Camp participants get to work alongside the museum’s scientists and take part in real research projects during the week long camp.  The digs are usually in quarries near the Tyrrell or 45 minutes away at Tolman Bridge.  Budding palaeontologists also get to do some micro sifting for fossils - a large sample of soil and small rocks is taken and sorted through for dinosaur fossils.

   

You can help dig for dinosaur fossils if you take part in the Encana Badlands Science Camp offered during the summer by Drumheller’s Royal Tyrrell Museum. Pictured above is a hadrosaur on display at the Museum. A Team from the Tyrrell spent a week this winter excavating and putting a plaster jacket on a hadrosaur tail that was uncovered in northern Alberta.
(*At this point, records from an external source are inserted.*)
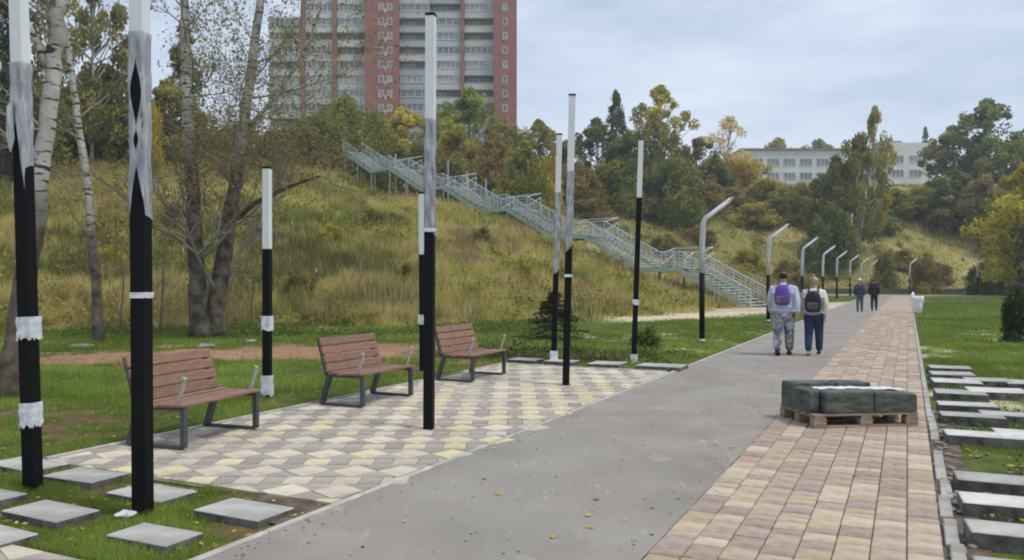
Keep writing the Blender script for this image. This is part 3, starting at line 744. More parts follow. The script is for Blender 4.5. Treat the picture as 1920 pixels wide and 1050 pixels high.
# ------------------------------------------------------------------ pallet and its load
pa = math.atan2(.16, 1.19)
gFL, gFR = G(1527, 804), G(1722, 799.5)
pc = Vector(((gFL[0] + gFR[0]) / 2, (gFL[1] + gFR[1]) / 2, .005)) + Vector((-math.sin(pa), math.cos(pa), 0)) * .4
pal = thing('pallet', 'wooden pallet standing on the tan pavers beside the kerb', 'pallet', pc, pa)
blk = MB().box((0, 0, 0), (.14, .1, .08), bev=.004).mesh('block', M['pallet'])
for ix in (-.53, 0, .53):
    for iy in (-.35, 0, .35): link('block', blk, pal, (ix, iy, .062))
bd = MB().box((0, 0, 0), (1.2, .1, .02), bev=.003).mesh('bottom_board', M['pallet'])
for iy in (-.35, 0, .35): link('bottom_board', bd, pal, (0, iy, .011))
cb = MB().box((0, 0, 0), (.12, .8, .02), bev=.003).mesh('cross_board', M['pallet'])
for ix in (-.53, 0, .53): link('cross_board', cb, pal, (ix, 0, .113))
tb = MB().box((0, 0, 0), (1.2, .12, .02), bev=.003).mesh('top_board', M['pallet'])
for iy in (-.34, -.17, 0, .17, .34): link('top_board', tb, pal, (0, iy, .134))
def bundle(x0, x1, y0, y1, zt0, zt1, label, mk='wrap', bulge=.012, seed=0):
    """wrapped block on the pallet: soft-edged, crumpled"""
    rnd = random.Random(seed); mb = MB(); nx_, nz_ = 22, 8; z0 = .146
    ring = []
    per = []
    n1, n2 = 16, 8
    for i in range(n1): per.append((x0 + (x1 - x0) * i / n1, y0))
    for i in range(n2): per.append((x1, y0 + (y1 - y0) * i / n2))
    for i in range(n1): per.append((x1 - (x1 - x0) * i / n1, y1))
    for i in range(n2): per.append((x0, y1 - (y1 - y0) * i / n2))
    cx_, cy_ = (x0 + x1) / 2, (y0 + y1) / 2; N = len(per)
    lev = [(0, .98), (.06, 1.0), (.3, 1.01), (.55, 1.0), (.8, .995), (.95, .97), (1.0, .9)]
    for f, sc_ in lev:
        for (x, y) in per:
            zt = zt0 + (zt1 - zt0) * (x - x0) / (x1 - x0); j = rnd.uniform(-bulge, bulge) * .6
            mb.v.append((cx_ + (x - cx_) * (1 - (1 - sc_) * .25) + (j if abs(x - cx_) > .45 * (x1 - x0) else 0), cy_ + (y - cy_) * sc_ + j, z0 + (zt - z0) * f + rnd.uniform(-.004, .004) * (f > 0)))
    for i in range(len(lev) - 1):
        for k in range(N): mb.f.append((i * N + k, i * N + (k + 1) % N, (i + 1) * N + (k + 1) % N, (i + 1) * N + k))
    c = len(mb.v); mb.v.append((cx_, cy_, (zt0 + zt1) / 2 + .004)); mb.f += [((len(lev) - 1) * N + k, (len(lev) - 1) * N + (k + 1) % N, c) for k in range(N)]
    o = mb.build('wrapped_bundle', M[mk], loc=pc, rz=pa, smooth=True); sb_ = o.modifiers.new('soft', 'SUBSURF'); sb_.levels = sb_.render_levels = 1
    return tag(o, label, 'bundle', 'dark wrapped bundles on the pallet')
bundle(-.47, .095, -.39, -.17, .385, .39, 'dark wrapped bundle at the front left of the pallet load', seed=1)
bundle(.098, .6, -.39, -.17, .385, .345, 'dark wrapped bundle at the front right of the load, sloping down beside the kerb', seed=2)
bundle(-.6, -.05, .14, .38, .425, .42, 'dark wrapped bundle at the back left of the pallet load', seed=3)
bundle(-.04, .38, .14, .38, .42, .41, 'dark wrapped bundle at the back right of the pallet load', seed=4)
bundle(-.6, -.485, -.3, .13, .38, .4, 'narrow dark wrapped bundle along the left end of the load', seed=5)
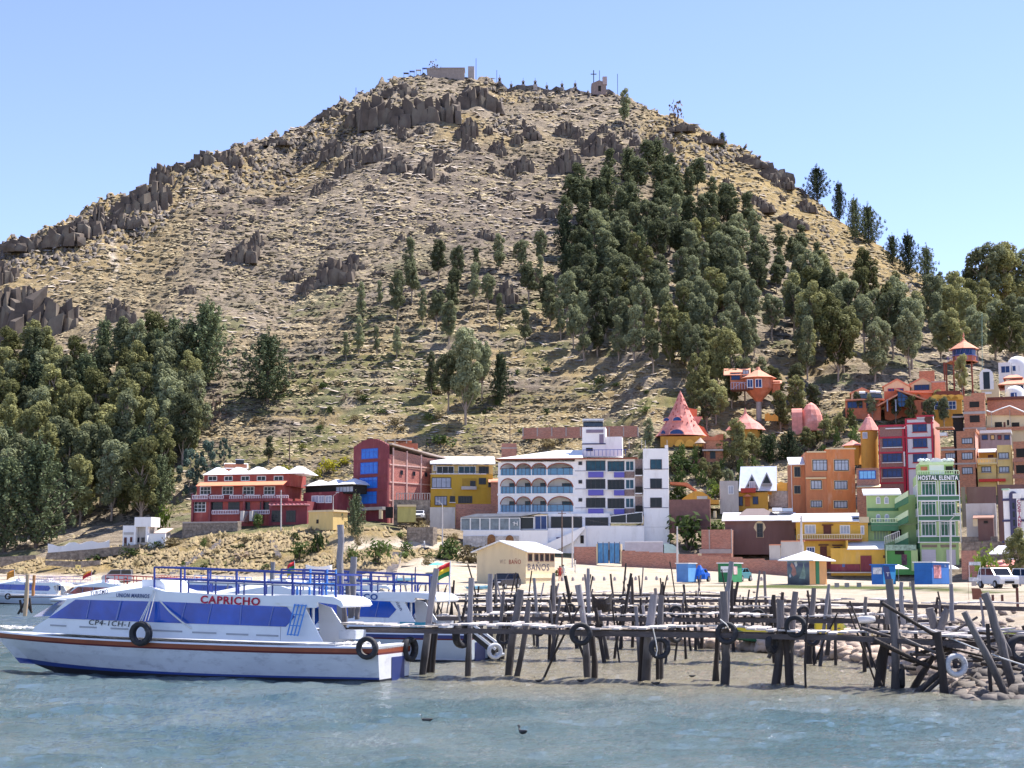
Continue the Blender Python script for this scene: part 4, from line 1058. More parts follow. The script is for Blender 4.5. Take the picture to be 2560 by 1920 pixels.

  The amount of media exposure Drumheller got last year, as well as word of mouth, could be contributing to the camp filling up so early this year.
    “... the word is getting out what a great experience and what a great value our Encana Badlands Science Camp is - it’s one of the most unique experiences for a summer camp in Alberta and Canada,” said Dooley. The museum offers a family camp (age five and up), a senior science camp for ages 13 to 16, and a junior science camp for ages 9 to 12. 

   “We have a number of participants who return,” Dooley explained. “We actually offer a “Leaders In Training” program, which allows participants to return as camp counsellors.”

Part of the unique experience of the camp is the accommodations - campers spend the week living in a teepee in Midland Provincial Park, almost in the backyard of the museum.

  Although it has no major new exhibits planned for this year, the museum has a couple of exciting things that it will be releasing closer to summer.